Letters from celebrities or historically important people are always fascinating to read & look at.
I’m always interested to scroll down to the bottom & look at their signatures.
Many of the letters give us a personal insight into the private world of a particular identity.
Picasso letter in English (written to his friend Gertrude Stein)
“You will see. Each day is more difficult and where do you stay calm? I am in the middle of making a [home] with a little girl. They have flowers in their baskets and beside them are two [eggs] and wheat. Something like that. My best wishes to you and your sister. From your friend Picasso”
Former President of The United Sates of America; Richard Nixon’s resignation letter written on the 9th of August 1974 proves that sometimes less is more.
Keith Murdoch, The Gallipoli Letter 1915. Page 1 of 25.
This twenty-five page letter, written by journalist Keith Murdoch to his friend, Prime Minister Andrew Fisher, helped establish the notion of Gallipoli as both a disaster & a place of national sacrifice. Murdoch’s conversational yet brutally honest letter played a key roll in ending the Gallipoli campaign & in the evacuation of British & Anzac troops from the peninsula. In it’s opening pages, Murdoch describes the Gallipoli campaign as ‘undoubtedly one of the most terrible chapters in our (Australia’s) history’.

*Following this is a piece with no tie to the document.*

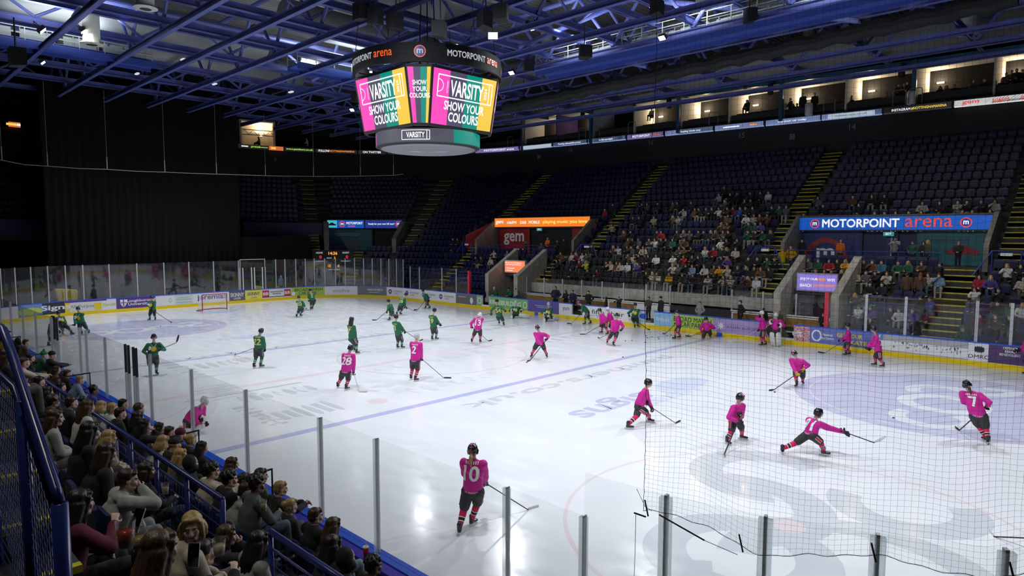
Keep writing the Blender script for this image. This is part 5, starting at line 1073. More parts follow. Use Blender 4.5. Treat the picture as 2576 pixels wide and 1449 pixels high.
M_skin = mat('skin', (.5,.32,.24), .5, objcol=True); M_eye = mat('eye_white', (.6,.58,.55), .3); M_iris = mat('iris_dark', (.03,.02,.015), .2); M_lip = mat('lips', (.33,.09,.08), .45)
M_fab = mat('fabric', (.1,.1,.1), .85, objcol=True, noise=.22, nscale=7, bump=.25, bscale=90); M_hair = mat('hair_strands', (.1,.06,.03), .42, objcol=True, noise=.45, nscale=55, bump=.45, bscale=70, stretch=.07)
M_gloss = mat('helmet_shell', (.05,.05,.05), .25, objcol=True, spec=.6); M_kit = mat('kit_fabric', (.5,.0,.3), .7, objcol=True, noise=.1, nscale=5)
def ik(a, b, l1, l2, pole):
    a = V(a); b = V(b); d = b-a; L = d.length; k = 1.0
    if L > (l1+l2)*.995: k = L/((l1+l2)*.995); l1 *= k; l2 *= k
    dn = d.normalized(); x = (l1*l1-l2*l2+L*L)/(2*L); h = math.sqrt(max(0, l1*l1-x*x)); pl = V(pole); pl = pl-dn*pl.dot(dn)
    pl = pl.normalized() if pl.length > 1e-5 else dn.orthogonal(); return a+dn*x+pl*h
def hand(mb, w_, d, pn, side, curl=.5, fat=1.0, k=1.0):
    """w_ wrist, d pointing direction, pn palm normal, side +1/-1 sends the thumb out"""
    w_ = V(w_); d = V(d).normalized(); pn = V(pn); pn = (pn-d*pn.dot(d)).normalized(); ac = d.cross(pn)*side; r = .0092*fat*k
    mb.cap(w_, w_+d*.075*k, (.024*k*fat, .017*k*fat), (.036*k*fat, .014*k*fat), 10, ac)
    for i, (o_, L_) in enumerate(((.030, .072), (.011, .082), (-.009, .076), (-.028, .058))):
        p = w_+d*.08*k+ac*o_*k; q = d*.95+ac*o_*2; a = curl*(.9+.12*i)
        for s_, f in enumerate((.45, .32, .26)):
            ang = a*(s_+1)*.75; dd = (d+ac*o_*1.2)*math.cos(ang)+pn*math.sin(ang); e = p+dd.normalized()*L_*f*k; mb.cap(p, e, r*(1-.06*s_), r*(.92-.06*s_), 8); p = e
    p = w_+d*.02*k+ac*.026*k; e = p+(d*.6+ac*.75+pn*.3).normalized()*.042*k; mb.cap(p, e, r*1.35, r*1.1, 8); mb.cap(e, e+(d*.85+ac*.15+pn*.5).normalized()*.034*k, r*1.1, r*.9, 8)
def headframe(J):
    f = V(J['hf']).normalized(); u = V(J.get('hu', (0,0,1))); u = (u-f*u.dot(f)).normalized(); r = f.cross(u); h = V(J['head']); return (lambda a, b, c: h+r*a+f*b+u*c), f, u, r
def body_mb(J, fine=True, curl=.55, palms=None):
    mb = MB(); P, f, u, r = headframe(J); rot = Mx((r, f, u)).transposed()
    mb.ell(P(0,-.014,.028), (.075,.093,.086), rot, 16, 12); mb.ell(P(0,.022,-.03), (.058,.068,.082), rot, 16, 12); mb.cap(P(-.018,.058,-.088), P(.018,.058,-.088), .026, .026); mb.cap(P(-.05,.0,-.06), P(-.02,.05,-.09), .026, .024); mb.cap(P(.05,.0,-.06), P(.02,.05,-.09), .026, .024)
    mb.cap(P(0,.084,.008), P(0,.101,-.03), .008, .012, 8); mb.cap(P(-.010,.091,-.034), P(.010,.091,-.034), .008, .008, 8); mb.cap(P(-.034,.073,.02), P(.034,.073,.02), .013, .013, 8)
    mb.cap(P(-.017,.085,-.062), P(.017,.085,-.062), .009, .009, 8); mb.cap(P(-.042,.062,-.025), P(-.03,.07,-.04), .02, .02, 8); mb.cap(P(.042,.062,-.025), P(.03,.07,-.04), .02, .02, 8)
    for s in (-1, 1): mb.ell(P(s*.076,-.004,-.012), (.010,.021,.032), rot, 8, 6)
    nk = V(J['neck']); mb.cap(nk-V((0,0,.03)), P(0,-.02,-.05), (.06,.06), .052, 12)
    pe, ch = V(J['pel']), V(J['chest']); rr = V(J['right'])
    mb.cap(pe, ch, (.15,.10), (.16,.11), 16, rr); mb.cap(V(J['shR']), V(J['shL']), .055, .055)
    for s in 'LR':
        sh, el, ha, hi, kn, an = (V(J[k+s]) for k in ('sh', 'el', 'ha', 'hi', 'kn', 'an'))
        mb.cap(sh, el, .048, .038); mb.cap(el, ha, .038, .026); mb.cap(hi, kn, .075, .052); mb.cap(kn, an, .052, .036); d = (ha-el).normalized()
        pn = (palms or {}).get(s) or (V((rr.x, rr.y, 0))*(1 if s == 'L' else -1)+V((0,0,-.4)))
        hand(mb, ha, d, pn, 1 if s == 'L' else -1, curl)
    return mb
def facepaint(J):
    P, f, u, r = headframe(J); h = V(J['head'])
    def pt_(c):
        q = c-h; a, b, z = q.dot(r), q.dot(f), q.dot(u)
        if b < .05 or abs(a) > .05 or abs(z) > .09: return 0
        e = math.hypot(abs(a)-.03, (z-.0)*1.7)
        if e < .0065: return 2
        if e < .0145: return 1
        if abs(a) < .024 and abs(z+.063) < .0085 and b > .07: return 3
        if .017 < z < .027 and .014 < abs(a) < .045: return 4
        return 0
    return pt_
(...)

The letter was written & cabled to Fisher in September 1915 after Murdoch had returned to London from his four-day visit to Gallipoli. In London, Murdoch met with senior members of the British government who then persuaded the British Prime Minister, Henry Herbert Asquith, to read the letter. Asquith had it printed as a state paper & circulated to the committee in charge of the campaign. By January 1916, all Allied troops had been successfully withdrawn from Gallipoli without loss of life.
Never Underestimate The Power of Writing A Letter!